Your instructions:
Spot each line in the records below where the word "Python" occurs, then copy it.

-- Begin Records for this exercise --

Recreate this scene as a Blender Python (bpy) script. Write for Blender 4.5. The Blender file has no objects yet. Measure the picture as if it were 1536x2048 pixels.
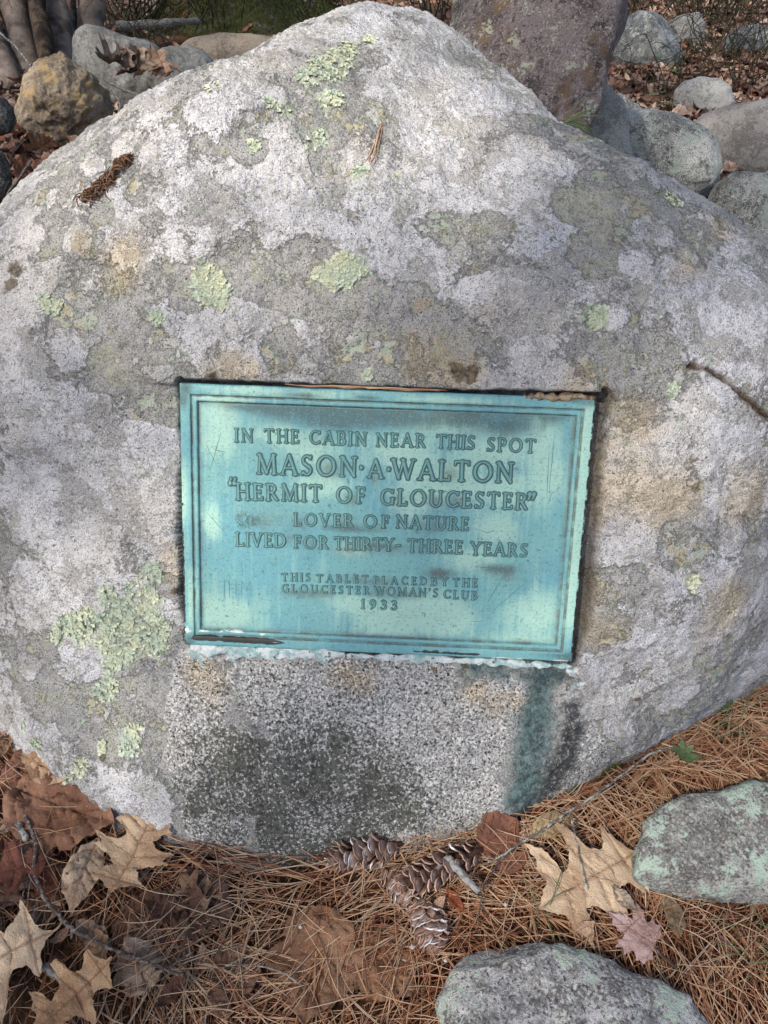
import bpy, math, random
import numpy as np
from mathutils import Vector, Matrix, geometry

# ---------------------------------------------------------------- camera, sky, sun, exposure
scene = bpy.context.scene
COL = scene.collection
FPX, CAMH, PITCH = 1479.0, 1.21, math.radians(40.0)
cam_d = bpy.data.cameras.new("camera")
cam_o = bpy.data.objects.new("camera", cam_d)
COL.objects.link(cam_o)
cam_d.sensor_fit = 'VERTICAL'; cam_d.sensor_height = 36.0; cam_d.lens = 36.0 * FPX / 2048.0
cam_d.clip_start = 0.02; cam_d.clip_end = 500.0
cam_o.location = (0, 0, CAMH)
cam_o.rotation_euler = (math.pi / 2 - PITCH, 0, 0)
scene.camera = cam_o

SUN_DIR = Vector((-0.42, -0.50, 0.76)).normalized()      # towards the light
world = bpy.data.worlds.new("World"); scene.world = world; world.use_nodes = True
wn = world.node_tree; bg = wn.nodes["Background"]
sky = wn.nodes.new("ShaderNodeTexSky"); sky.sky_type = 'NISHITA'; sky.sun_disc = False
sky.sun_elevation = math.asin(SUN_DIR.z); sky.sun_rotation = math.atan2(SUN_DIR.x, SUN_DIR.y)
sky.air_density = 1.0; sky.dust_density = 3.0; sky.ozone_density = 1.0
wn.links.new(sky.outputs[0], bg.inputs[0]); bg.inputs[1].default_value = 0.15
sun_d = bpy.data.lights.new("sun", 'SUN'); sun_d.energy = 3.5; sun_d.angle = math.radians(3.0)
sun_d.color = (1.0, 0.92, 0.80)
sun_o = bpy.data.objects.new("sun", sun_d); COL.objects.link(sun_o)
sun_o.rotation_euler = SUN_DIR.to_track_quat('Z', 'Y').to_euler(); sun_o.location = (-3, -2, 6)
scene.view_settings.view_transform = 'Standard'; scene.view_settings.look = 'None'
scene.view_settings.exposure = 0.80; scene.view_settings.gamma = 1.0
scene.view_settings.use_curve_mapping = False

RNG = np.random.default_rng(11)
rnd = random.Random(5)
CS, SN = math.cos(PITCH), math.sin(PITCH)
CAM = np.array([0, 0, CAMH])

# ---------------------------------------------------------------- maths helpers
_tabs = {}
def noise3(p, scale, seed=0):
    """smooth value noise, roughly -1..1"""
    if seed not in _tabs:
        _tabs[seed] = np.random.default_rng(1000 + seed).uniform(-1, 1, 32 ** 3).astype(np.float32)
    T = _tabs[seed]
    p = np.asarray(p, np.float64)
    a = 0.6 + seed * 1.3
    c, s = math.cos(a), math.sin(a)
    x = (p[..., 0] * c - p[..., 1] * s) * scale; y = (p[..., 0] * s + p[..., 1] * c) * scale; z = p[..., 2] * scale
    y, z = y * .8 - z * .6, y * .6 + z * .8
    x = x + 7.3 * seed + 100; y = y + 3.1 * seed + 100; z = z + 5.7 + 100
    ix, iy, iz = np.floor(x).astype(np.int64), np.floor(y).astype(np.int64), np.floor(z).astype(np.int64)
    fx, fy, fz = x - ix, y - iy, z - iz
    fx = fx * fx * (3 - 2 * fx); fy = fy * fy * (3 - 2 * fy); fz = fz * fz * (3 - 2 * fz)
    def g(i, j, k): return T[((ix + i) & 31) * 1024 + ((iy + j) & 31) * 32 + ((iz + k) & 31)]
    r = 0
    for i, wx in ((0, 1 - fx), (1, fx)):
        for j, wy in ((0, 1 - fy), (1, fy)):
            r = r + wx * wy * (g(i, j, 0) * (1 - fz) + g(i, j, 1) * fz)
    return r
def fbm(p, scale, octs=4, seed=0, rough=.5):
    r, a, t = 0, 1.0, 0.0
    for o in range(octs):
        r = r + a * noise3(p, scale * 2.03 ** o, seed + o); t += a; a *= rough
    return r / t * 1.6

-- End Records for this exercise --
-- Begin Records for this exercise --

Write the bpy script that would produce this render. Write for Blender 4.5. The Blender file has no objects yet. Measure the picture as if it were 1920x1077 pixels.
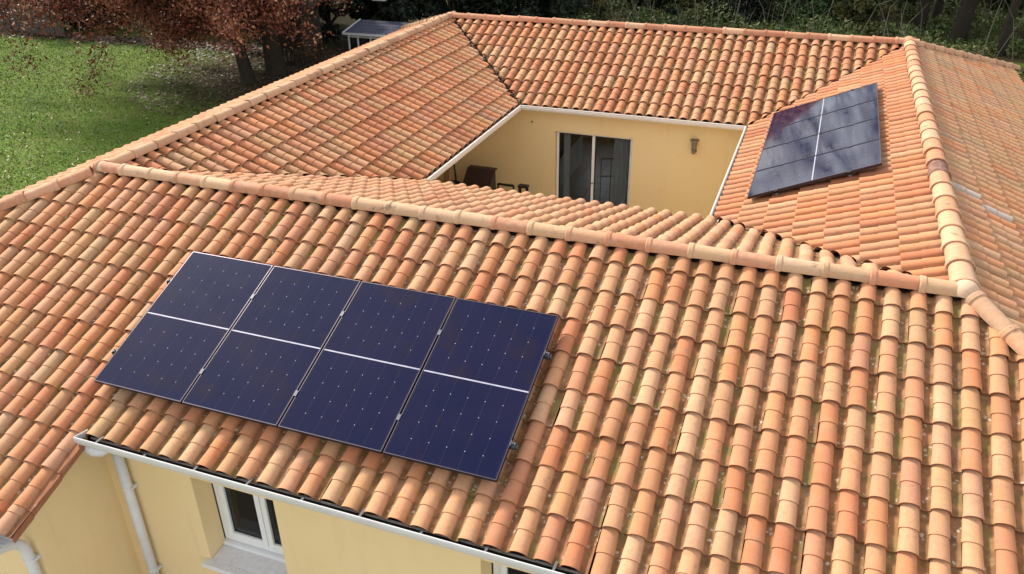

-- End Records for this exercise --
-- Begin Records for this exercise --

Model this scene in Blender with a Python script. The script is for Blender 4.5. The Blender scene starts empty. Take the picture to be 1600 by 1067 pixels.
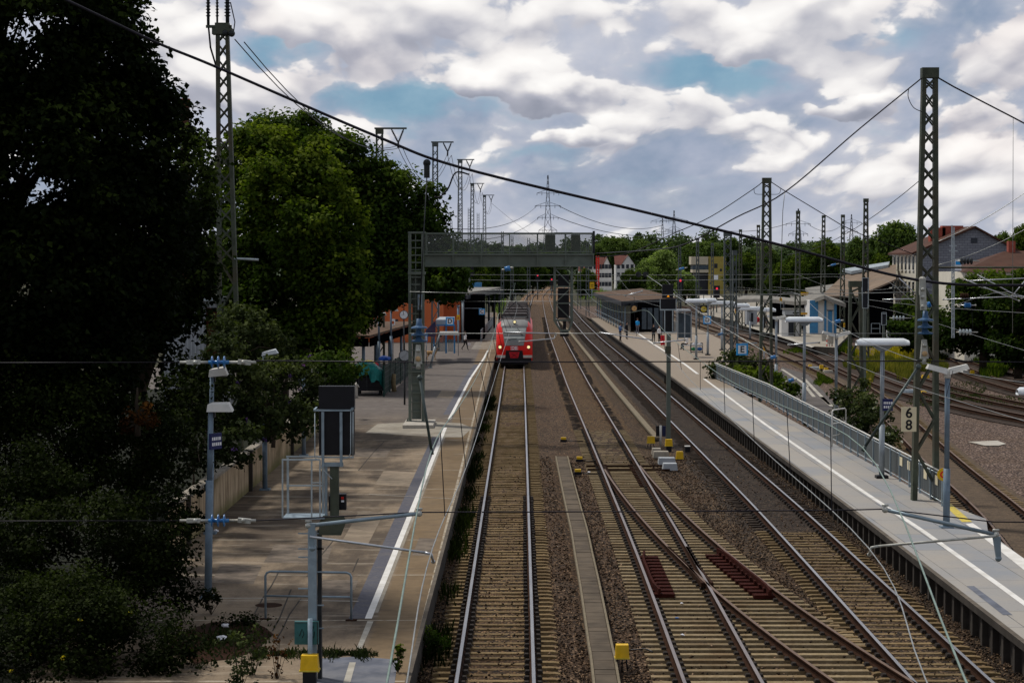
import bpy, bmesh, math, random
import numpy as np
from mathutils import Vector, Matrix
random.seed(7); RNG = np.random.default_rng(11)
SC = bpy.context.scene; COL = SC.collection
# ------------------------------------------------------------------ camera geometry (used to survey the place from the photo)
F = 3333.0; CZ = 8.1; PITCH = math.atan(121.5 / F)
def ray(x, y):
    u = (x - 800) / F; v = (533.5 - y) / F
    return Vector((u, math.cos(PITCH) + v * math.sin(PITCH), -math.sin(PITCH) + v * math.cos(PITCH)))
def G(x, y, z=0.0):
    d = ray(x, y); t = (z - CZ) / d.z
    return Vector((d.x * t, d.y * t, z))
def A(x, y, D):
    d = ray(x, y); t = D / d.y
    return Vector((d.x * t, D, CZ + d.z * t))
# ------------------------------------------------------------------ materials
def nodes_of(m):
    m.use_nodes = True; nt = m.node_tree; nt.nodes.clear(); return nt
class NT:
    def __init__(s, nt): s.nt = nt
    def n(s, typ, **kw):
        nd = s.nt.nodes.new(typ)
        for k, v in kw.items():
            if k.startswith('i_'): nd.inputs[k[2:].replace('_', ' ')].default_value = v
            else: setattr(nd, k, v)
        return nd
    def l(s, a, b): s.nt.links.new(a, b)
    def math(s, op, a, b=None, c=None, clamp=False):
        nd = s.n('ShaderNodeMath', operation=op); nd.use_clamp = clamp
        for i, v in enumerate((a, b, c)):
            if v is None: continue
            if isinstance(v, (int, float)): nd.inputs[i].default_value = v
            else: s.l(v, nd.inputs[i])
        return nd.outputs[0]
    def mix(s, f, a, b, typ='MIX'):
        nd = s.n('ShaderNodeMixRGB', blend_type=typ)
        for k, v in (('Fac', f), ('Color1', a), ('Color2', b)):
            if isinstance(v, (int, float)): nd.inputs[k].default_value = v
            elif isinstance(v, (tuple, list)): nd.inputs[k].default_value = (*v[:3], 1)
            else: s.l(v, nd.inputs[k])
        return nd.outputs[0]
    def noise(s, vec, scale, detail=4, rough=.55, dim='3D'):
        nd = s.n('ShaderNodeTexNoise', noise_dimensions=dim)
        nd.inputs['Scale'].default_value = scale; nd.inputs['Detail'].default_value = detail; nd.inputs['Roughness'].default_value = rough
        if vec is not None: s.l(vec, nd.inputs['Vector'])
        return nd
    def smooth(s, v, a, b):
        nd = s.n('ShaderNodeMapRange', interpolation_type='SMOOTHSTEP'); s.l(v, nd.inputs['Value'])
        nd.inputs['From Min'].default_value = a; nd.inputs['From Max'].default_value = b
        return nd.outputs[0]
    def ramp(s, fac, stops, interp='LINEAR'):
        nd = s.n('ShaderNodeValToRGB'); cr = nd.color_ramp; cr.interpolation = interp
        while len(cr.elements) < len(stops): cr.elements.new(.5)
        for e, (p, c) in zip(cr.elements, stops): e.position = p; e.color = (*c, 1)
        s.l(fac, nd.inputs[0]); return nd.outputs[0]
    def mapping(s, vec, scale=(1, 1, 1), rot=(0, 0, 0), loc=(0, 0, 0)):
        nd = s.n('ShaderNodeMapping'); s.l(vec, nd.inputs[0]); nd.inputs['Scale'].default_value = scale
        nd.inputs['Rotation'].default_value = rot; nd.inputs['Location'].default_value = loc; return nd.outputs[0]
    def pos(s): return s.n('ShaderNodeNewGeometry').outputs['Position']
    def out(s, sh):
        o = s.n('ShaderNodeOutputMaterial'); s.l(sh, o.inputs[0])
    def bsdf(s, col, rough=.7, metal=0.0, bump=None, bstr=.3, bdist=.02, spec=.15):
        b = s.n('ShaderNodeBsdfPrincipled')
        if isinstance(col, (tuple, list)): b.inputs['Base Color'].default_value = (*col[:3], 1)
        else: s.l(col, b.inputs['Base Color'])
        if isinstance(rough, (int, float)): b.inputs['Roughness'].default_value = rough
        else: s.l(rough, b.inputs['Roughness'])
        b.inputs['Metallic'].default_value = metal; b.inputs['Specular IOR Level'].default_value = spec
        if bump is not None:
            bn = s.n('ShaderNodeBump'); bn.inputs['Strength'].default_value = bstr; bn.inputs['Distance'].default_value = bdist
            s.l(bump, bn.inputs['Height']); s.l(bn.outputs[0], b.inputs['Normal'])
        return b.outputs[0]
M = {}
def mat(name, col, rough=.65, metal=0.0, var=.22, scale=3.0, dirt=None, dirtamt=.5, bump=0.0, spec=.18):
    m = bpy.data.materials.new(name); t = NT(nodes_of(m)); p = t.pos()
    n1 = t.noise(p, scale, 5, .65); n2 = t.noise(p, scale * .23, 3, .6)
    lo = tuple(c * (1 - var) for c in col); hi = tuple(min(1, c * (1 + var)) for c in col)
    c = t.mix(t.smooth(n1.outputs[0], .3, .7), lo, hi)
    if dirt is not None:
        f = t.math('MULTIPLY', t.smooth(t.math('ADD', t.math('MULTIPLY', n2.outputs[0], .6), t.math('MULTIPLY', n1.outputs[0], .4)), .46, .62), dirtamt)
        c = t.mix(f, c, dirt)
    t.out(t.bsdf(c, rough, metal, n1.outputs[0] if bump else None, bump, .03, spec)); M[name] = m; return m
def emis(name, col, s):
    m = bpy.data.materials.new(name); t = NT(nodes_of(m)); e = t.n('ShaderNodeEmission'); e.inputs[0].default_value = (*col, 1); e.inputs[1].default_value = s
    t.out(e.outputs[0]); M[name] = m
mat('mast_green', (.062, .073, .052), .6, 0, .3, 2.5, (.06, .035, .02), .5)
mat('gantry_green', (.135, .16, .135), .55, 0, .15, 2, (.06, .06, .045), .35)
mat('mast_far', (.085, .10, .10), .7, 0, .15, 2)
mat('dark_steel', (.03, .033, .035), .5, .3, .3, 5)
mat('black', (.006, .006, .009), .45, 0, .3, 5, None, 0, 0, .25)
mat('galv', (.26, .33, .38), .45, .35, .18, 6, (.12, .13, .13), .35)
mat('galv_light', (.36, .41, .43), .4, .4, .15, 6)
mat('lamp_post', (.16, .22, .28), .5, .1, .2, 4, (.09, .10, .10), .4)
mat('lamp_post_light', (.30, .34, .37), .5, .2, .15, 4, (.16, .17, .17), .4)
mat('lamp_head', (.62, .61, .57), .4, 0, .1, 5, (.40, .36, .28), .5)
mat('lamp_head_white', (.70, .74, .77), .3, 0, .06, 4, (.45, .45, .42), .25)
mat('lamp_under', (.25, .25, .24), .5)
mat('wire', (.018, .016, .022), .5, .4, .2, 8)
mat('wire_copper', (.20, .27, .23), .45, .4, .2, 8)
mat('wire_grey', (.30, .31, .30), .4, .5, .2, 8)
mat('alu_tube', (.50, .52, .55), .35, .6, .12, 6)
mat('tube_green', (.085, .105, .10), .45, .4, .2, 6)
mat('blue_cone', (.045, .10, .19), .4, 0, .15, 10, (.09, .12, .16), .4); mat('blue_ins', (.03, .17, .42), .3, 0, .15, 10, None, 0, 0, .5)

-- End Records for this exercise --

Exercise response:
Recreate this scene as a Blender Python (bpy) script. Write for Blender 4.5. The Blender file has no objects yet. Measure the picture as if it were 1536x2048 pixels.
Model this scene in Blender with a Python script. The script is for Blender 4.5. The Blender scene starts empty. Take the picture to be 1600 by 1067 pixels.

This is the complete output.